Task to carry out :: Give only the lines from the one containing "REARH+.02).build('wall_rear', M['dim_wall'], smooth=0))" through the end of the material below, exactly as written.

....

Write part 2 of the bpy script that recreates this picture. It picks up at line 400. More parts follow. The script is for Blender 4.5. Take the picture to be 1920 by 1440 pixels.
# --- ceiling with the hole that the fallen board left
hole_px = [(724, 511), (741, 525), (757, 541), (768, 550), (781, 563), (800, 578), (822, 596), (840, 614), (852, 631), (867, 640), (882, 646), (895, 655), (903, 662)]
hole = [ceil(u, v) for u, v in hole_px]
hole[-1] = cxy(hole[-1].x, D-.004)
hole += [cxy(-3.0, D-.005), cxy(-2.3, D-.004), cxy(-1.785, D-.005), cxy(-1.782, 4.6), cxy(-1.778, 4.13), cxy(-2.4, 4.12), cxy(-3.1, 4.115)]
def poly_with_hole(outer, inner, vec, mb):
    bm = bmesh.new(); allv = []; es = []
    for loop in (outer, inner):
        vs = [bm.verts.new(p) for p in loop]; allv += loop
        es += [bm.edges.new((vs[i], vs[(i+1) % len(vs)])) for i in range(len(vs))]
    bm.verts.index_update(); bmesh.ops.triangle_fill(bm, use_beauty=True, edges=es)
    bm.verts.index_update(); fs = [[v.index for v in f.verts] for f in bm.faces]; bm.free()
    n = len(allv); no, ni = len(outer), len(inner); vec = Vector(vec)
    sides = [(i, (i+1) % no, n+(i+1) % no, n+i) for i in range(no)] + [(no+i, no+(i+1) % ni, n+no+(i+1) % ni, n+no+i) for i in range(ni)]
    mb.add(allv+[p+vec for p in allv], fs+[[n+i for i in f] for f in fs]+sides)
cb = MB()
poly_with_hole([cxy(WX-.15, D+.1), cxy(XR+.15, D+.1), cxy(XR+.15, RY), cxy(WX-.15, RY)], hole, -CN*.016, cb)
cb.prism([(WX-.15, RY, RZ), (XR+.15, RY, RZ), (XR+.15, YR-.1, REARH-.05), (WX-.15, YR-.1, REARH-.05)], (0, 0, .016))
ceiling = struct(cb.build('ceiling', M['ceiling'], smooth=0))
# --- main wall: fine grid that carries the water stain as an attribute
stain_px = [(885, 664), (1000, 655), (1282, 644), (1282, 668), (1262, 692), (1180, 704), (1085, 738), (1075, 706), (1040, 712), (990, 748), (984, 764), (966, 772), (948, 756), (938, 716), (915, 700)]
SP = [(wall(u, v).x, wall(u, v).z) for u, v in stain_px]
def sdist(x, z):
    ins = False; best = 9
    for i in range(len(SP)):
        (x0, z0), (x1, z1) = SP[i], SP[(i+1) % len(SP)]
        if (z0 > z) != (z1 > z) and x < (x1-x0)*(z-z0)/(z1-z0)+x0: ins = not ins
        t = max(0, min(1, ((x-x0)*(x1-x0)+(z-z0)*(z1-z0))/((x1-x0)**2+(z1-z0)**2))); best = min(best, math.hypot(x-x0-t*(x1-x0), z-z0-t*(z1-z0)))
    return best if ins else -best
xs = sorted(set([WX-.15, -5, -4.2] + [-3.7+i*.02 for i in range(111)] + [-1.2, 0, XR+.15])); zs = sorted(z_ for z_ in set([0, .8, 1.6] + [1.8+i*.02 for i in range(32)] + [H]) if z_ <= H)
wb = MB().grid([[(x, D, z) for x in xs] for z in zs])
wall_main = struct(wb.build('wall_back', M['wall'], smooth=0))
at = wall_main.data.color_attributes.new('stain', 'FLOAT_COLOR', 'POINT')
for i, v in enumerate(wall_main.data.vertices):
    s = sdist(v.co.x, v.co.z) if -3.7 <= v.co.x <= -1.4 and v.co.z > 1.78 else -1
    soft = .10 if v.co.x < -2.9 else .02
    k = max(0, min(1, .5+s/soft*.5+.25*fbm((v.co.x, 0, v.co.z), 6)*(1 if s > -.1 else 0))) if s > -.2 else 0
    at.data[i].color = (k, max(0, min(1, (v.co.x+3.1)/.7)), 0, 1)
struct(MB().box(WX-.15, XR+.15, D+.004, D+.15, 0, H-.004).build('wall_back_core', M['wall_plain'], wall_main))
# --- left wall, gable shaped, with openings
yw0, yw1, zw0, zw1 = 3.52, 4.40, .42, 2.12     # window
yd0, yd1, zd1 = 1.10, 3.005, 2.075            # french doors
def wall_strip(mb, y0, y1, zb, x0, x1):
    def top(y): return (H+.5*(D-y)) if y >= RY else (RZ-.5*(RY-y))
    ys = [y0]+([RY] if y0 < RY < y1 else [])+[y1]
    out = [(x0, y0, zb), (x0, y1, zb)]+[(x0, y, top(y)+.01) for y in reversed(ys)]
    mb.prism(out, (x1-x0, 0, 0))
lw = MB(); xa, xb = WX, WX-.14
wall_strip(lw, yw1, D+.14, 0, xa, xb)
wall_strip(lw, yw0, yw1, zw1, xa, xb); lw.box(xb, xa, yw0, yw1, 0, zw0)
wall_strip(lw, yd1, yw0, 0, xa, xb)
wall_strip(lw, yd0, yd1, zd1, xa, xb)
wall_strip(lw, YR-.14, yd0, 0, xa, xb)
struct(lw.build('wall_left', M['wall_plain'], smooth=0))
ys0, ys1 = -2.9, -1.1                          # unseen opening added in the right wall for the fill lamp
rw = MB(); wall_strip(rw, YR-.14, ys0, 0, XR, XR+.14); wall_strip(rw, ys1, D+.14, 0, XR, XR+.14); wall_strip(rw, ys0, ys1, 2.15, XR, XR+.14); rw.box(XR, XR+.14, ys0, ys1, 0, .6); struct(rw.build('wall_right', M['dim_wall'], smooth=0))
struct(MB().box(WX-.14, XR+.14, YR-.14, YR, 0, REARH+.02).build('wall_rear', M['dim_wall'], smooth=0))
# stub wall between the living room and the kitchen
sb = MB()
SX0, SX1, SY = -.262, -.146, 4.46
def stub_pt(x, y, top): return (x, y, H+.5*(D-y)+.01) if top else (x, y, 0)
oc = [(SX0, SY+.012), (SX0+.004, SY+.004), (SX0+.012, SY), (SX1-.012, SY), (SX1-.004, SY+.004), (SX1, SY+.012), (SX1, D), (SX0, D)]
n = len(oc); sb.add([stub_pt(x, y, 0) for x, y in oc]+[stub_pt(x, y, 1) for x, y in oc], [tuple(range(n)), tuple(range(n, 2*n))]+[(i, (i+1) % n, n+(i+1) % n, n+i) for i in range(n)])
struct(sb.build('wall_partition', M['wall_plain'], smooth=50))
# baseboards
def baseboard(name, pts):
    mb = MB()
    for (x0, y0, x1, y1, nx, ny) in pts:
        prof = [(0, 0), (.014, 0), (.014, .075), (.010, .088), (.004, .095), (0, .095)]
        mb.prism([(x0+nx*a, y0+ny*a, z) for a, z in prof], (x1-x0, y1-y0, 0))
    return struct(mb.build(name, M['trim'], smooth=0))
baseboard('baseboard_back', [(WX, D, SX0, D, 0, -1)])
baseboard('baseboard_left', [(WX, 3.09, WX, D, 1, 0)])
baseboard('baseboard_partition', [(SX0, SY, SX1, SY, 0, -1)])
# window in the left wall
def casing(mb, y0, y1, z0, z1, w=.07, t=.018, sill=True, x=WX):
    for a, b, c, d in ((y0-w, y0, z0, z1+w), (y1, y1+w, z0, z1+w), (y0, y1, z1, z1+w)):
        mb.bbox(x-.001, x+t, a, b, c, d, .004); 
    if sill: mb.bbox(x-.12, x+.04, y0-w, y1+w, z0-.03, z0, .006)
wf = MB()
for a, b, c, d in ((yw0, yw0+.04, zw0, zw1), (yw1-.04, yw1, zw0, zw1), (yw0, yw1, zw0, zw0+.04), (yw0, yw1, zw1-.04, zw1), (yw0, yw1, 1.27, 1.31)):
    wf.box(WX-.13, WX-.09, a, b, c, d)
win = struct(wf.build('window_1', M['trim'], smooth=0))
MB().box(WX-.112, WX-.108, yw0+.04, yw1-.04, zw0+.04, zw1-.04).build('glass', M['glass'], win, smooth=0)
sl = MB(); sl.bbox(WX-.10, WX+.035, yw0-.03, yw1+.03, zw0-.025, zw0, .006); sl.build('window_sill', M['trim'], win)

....

Finished task ::
struct(MB().box(WX-.14, XR+.14, YR-.14, YR, 0, REARH+.02).build('wall_rear', M['dim_wall'], smooth=0))
# stub wall between the living room and the kitchen
sb = MB()
SX0, SX1, SY = -.262, -.146, 4.46
def stub_pt(x, y, top): return (x, y, H+.5*(D-y)+.01) if top else (x, y, 0)
oc = [(SX0, SY+.012), (SX0+.004, SY+.004), (SX0+.012, SY), (SX1-.012, SY), (SX1-.004, SY+.004), (SX1, SY+.012), (SX1, D), (SX0, D)]
n = len(oc); sb.add([stub_pt(x, y, 0) for x, y in oc]+[stub_pt(x, y, 1) for x, y in oc], [tuple(range(n)), tuple(range(n, 2*n))]+[(i, (i+1) % n, n+(i+1) % n, n+i) for i in range(n)])
struct(sb.build('wall_partition', M['wall_plain'], smooth=50))
# baseboards
def baseboard(name, pts):
    mb = MB()
    for (x0, y0, x1, y1, nx, ny) in pts:
        prof = [(0, 0), (.014, 0), (.014, .075), (.010, .088), (.004, .095), (0, .095)]
        mb.prism([(x0+nx*a, y0+ny*a, z) for a, z in prof], (x1-x0, y1-y0, 0))
    return struct(mb.build(name, M['trim'], smooth=0))
baseboard('baseboard_back', [(WX, D, SX0, D, 0, -1)])
baseboard('baseboard_left', [(WX, 3.09, WX, D, 1, 0)])
baseboard('baseboard_partition', [(SX0, SY, SX1, SY, 0, -1)])
# window in the left wall
def casing(mb, y0, y1, z0, z1, w=.07, t=.018, sill=True, x=WX):
    for a, b, c, d in ((y0-w, y0, z0, z1+w), (y1, y1+w, z0, z1+w), (y0, y1, z1, z1+w)):
        mb.bbox(x-.001, x+t, a, b, c, d, .004); 
    if sill: mb.bbox(x-.12, x+.04, y0-w, y1+w, z0-.03, z0, .006)
wf = MB()
for a, b, c, d in ((yw0, yw0+.04, zw0, zw1), (yw1-.04, yw1, zw0, zw1), (yw0, yw1, zw0, zw0+.04), (yw0, yw1, zw1-.04, zw1), (yw0, yw1, 1.27, 1.31)):
    wf.box(WX-.13, WX-.09, a, b, c, d)
win = struct(wf.build('window_1', M['trim'], smooth=0))
MB().box(WX-.112, WX-.108, yw0+.04, yw1-.04, zw0+.04, zw1-.04).build('glass', M['glass'], win, smooth=0)
sl = MB(); sl.bbox(WX-.10, WX+.035, yw0-.03, yw1+.03, zw0-.025, zw0, .006); sl.build('window_sill', M['trim'], win)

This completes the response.